**PROBLEM DETAILS**
From the entries below, copy every line that holds the word "More".
§
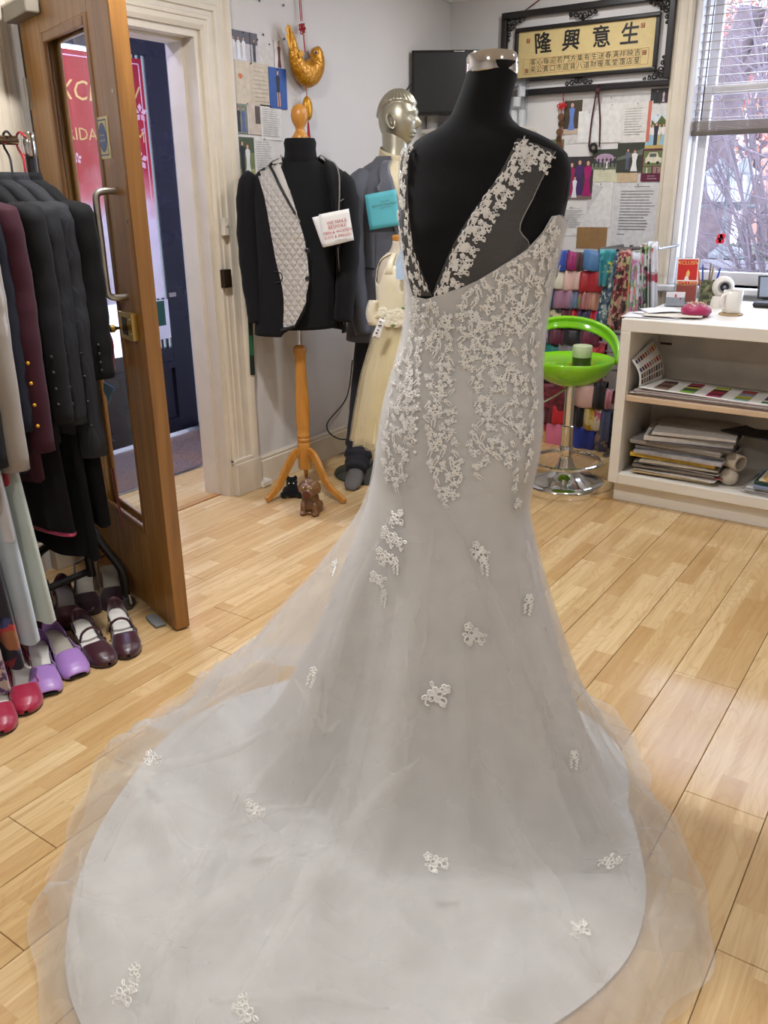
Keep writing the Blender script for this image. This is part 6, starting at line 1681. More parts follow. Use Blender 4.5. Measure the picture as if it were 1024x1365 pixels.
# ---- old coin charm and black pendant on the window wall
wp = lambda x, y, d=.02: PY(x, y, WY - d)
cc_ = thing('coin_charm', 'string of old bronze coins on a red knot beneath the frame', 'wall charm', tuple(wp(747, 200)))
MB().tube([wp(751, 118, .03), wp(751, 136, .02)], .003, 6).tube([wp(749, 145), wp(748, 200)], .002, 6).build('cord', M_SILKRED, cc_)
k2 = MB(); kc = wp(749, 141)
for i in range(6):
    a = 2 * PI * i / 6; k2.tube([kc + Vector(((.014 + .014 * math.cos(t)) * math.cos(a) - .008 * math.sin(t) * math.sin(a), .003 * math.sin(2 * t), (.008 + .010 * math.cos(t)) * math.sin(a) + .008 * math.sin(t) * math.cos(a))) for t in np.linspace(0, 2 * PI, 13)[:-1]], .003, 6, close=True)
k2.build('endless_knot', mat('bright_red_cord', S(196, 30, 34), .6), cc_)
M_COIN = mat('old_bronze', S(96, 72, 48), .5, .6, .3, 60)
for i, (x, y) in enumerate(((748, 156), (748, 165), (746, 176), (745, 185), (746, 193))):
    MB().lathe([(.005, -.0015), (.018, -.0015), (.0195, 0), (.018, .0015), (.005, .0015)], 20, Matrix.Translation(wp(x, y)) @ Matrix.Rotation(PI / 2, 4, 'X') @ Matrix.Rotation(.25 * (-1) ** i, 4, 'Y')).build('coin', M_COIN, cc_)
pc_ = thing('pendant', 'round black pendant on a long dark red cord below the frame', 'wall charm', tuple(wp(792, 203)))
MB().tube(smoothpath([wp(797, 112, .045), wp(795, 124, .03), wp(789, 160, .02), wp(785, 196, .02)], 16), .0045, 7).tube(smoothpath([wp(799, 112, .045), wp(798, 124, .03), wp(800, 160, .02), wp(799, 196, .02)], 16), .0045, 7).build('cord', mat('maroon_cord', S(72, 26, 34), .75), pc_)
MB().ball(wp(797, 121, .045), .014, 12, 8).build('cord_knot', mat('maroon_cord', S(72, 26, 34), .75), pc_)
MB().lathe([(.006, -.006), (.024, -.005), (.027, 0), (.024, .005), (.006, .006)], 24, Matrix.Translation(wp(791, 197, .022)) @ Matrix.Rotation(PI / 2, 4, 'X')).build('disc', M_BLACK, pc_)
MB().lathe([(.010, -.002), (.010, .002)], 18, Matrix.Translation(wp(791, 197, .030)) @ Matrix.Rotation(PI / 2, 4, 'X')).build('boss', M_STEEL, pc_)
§
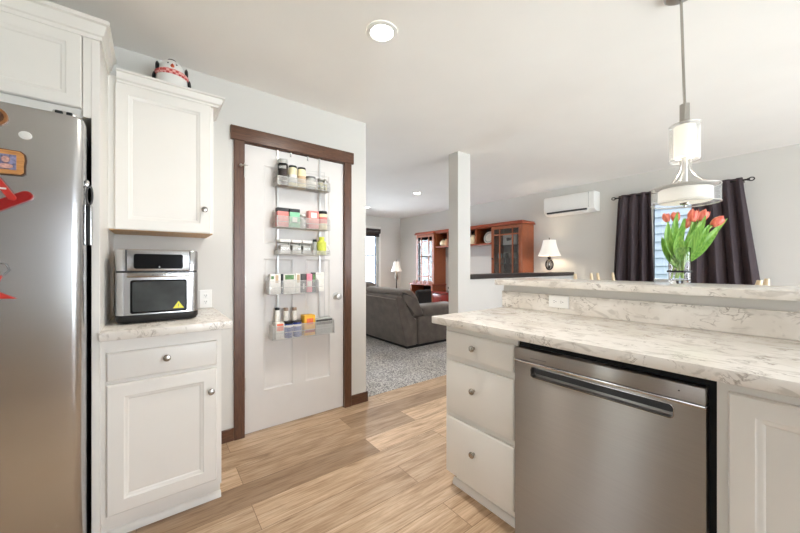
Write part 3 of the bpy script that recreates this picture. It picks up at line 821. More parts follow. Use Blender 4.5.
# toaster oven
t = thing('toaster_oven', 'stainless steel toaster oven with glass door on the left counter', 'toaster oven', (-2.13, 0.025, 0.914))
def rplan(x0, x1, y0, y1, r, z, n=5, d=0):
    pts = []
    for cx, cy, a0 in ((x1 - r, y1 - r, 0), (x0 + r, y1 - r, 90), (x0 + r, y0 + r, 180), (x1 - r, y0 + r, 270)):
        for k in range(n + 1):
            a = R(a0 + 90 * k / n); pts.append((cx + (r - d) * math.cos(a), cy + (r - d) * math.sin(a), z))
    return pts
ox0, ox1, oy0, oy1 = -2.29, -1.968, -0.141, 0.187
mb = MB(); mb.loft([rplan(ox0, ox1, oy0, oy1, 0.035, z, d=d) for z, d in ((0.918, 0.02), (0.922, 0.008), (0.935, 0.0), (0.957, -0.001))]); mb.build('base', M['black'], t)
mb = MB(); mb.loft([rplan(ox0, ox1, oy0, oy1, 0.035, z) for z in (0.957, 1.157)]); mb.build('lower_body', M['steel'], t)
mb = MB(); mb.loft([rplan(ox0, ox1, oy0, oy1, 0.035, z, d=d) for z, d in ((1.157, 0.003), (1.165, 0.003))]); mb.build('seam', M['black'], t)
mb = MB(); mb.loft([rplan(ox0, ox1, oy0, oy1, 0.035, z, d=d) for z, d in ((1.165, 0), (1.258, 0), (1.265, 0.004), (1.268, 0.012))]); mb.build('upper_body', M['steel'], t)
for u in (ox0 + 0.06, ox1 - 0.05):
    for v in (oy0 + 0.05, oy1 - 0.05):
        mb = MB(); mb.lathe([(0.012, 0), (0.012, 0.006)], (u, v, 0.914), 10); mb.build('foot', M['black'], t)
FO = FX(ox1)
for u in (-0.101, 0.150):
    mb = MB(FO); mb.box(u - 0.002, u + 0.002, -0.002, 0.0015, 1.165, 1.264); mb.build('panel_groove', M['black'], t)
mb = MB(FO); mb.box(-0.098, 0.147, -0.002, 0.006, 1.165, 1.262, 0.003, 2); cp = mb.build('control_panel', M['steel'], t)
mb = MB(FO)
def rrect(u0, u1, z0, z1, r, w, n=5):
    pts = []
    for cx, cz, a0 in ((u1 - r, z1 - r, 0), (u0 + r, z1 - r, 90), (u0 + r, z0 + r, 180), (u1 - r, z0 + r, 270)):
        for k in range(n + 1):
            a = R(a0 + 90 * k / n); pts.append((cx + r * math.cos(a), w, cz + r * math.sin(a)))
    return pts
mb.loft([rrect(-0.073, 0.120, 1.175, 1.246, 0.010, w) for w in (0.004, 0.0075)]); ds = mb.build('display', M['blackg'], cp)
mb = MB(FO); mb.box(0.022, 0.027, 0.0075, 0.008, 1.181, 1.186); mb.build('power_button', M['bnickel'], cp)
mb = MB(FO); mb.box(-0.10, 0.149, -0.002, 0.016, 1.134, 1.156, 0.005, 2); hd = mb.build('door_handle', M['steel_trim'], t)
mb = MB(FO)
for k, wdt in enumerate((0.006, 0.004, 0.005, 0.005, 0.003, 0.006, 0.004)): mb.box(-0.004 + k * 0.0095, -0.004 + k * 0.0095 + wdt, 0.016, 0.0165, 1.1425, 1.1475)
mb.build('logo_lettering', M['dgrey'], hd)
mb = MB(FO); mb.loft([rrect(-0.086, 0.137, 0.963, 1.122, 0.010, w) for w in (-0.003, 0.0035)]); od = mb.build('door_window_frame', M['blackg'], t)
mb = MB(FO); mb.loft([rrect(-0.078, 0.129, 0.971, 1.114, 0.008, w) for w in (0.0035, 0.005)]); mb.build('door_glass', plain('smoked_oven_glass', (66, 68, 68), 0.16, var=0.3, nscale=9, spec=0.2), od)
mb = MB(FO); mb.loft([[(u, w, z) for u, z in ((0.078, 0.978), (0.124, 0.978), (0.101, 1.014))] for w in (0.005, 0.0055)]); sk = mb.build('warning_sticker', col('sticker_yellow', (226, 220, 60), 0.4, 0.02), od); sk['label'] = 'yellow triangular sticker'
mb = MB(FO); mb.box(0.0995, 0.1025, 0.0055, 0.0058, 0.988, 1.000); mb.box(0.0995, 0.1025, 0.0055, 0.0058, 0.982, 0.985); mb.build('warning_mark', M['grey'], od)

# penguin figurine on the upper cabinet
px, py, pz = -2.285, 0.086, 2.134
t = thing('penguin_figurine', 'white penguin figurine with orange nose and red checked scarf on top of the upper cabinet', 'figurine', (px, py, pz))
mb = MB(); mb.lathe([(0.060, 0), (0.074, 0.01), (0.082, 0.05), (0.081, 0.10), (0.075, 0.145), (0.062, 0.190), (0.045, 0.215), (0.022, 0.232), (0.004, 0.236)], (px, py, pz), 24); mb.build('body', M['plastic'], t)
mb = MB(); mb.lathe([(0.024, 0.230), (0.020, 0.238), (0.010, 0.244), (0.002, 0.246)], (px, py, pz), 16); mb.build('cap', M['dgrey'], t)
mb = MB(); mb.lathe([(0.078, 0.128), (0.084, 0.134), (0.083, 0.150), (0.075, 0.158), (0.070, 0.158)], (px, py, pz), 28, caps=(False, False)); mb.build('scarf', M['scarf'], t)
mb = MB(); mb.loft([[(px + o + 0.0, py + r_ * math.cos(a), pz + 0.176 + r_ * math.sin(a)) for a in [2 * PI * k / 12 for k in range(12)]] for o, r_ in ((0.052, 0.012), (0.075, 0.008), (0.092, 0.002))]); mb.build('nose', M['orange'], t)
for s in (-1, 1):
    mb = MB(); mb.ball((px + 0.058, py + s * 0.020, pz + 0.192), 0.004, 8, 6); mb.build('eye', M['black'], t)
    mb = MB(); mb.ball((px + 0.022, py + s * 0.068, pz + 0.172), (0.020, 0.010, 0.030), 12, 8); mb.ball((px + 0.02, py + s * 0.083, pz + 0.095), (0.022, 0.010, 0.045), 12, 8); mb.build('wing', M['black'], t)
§
**SOLUTION TO THIS EXERCISE**
Keep writing the Blender script for this image. This is part 6, starting at line 1681. More parts follow. Use Blender 4.5. Measure the picture as if it were 1024x1365 pixels.
Write part 3 of the bpy script that recreates this picture. It picks up at line 821. More parts follow. Use Blender 4.5.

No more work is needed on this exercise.